= What to do =
In the listing below, find every line with the string "scene" and pull it out.

= Extracted material =
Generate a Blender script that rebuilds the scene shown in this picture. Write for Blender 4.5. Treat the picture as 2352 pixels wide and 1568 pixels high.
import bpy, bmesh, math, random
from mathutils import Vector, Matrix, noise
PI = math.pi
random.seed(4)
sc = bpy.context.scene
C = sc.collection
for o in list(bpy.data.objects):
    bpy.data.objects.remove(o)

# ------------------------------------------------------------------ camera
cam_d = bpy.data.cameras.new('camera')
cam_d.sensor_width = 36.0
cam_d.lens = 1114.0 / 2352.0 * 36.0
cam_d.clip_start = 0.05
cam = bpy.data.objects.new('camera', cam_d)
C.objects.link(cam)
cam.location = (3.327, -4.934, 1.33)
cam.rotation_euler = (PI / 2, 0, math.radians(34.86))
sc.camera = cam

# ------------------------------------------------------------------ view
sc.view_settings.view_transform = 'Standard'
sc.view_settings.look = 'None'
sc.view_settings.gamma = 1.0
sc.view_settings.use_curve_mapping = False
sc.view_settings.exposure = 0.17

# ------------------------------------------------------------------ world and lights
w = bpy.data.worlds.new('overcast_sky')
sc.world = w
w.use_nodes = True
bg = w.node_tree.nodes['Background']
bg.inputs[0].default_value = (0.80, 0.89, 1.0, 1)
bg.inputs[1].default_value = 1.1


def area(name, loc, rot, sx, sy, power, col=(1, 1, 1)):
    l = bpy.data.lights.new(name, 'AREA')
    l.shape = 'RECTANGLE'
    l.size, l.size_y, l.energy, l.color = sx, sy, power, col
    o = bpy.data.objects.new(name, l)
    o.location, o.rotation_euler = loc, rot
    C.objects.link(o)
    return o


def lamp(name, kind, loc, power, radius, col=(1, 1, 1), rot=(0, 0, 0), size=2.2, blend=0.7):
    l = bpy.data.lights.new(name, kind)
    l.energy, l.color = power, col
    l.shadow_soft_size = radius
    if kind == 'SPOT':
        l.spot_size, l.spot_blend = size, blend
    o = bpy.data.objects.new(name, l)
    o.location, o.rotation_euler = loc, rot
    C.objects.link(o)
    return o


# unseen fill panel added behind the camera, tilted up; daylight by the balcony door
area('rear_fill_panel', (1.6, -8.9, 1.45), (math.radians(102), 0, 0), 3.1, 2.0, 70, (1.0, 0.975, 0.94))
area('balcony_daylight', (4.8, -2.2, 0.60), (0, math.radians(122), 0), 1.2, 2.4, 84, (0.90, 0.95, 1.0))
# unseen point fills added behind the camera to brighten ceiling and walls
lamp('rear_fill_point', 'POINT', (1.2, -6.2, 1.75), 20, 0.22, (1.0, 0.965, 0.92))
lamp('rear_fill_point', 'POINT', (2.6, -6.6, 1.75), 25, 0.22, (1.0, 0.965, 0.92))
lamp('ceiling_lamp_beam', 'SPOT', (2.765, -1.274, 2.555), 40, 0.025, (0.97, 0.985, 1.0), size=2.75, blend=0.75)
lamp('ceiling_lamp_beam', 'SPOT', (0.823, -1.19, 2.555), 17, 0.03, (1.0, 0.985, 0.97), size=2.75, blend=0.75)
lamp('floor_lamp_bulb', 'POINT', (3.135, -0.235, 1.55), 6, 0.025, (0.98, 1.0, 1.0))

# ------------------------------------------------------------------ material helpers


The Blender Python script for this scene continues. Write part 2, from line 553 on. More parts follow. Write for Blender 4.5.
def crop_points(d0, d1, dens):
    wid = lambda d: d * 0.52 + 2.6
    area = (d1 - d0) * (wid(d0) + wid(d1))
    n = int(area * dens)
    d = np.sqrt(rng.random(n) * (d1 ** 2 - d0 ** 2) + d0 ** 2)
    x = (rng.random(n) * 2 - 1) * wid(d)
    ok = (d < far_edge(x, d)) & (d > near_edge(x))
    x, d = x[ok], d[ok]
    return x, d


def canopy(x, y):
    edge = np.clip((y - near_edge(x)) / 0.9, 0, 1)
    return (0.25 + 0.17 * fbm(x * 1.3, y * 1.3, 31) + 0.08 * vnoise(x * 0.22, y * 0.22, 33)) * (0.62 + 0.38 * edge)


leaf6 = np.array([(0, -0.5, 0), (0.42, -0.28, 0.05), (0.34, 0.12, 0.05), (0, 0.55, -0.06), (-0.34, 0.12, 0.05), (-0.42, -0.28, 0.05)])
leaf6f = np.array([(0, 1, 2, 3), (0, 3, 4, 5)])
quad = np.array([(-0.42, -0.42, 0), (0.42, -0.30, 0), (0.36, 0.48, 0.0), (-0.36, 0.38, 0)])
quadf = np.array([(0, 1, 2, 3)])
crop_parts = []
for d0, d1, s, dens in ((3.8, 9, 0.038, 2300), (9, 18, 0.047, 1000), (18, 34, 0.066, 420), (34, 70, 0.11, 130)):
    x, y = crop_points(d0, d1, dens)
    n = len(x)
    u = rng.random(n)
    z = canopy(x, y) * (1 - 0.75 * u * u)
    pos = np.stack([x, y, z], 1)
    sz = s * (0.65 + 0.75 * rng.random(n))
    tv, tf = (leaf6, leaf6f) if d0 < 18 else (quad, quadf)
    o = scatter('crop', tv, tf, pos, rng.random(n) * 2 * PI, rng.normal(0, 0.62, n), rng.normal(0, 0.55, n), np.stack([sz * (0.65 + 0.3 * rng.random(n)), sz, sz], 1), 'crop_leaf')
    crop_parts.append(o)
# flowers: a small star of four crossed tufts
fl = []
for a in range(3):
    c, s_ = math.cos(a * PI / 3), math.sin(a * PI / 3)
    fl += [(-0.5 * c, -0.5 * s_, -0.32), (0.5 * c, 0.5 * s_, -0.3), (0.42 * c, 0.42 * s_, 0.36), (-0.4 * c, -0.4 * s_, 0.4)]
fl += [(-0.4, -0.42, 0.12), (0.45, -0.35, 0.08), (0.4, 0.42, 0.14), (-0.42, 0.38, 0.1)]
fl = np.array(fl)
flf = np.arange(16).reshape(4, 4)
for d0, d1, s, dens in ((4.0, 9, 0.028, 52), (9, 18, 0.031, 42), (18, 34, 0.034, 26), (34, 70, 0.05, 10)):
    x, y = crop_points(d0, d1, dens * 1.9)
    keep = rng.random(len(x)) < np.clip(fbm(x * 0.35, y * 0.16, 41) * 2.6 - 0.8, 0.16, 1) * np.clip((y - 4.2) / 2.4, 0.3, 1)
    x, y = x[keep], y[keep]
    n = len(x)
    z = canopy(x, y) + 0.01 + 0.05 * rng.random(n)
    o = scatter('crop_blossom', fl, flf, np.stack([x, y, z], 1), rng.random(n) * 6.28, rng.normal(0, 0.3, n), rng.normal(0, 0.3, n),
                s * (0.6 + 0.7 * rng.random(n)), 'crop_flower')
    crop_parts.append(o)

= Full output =
Generate a Blender script that rebuilds the scene shown in this picture. Write for Blender 4.5. Treat the picture as 2352 pixels wide and 1568 pixels high.
sc = bpy.context.scene
The Blender Python script for this scene continues. Write part 2, from line 553 on. More parts follow. Write for Blender 4.5.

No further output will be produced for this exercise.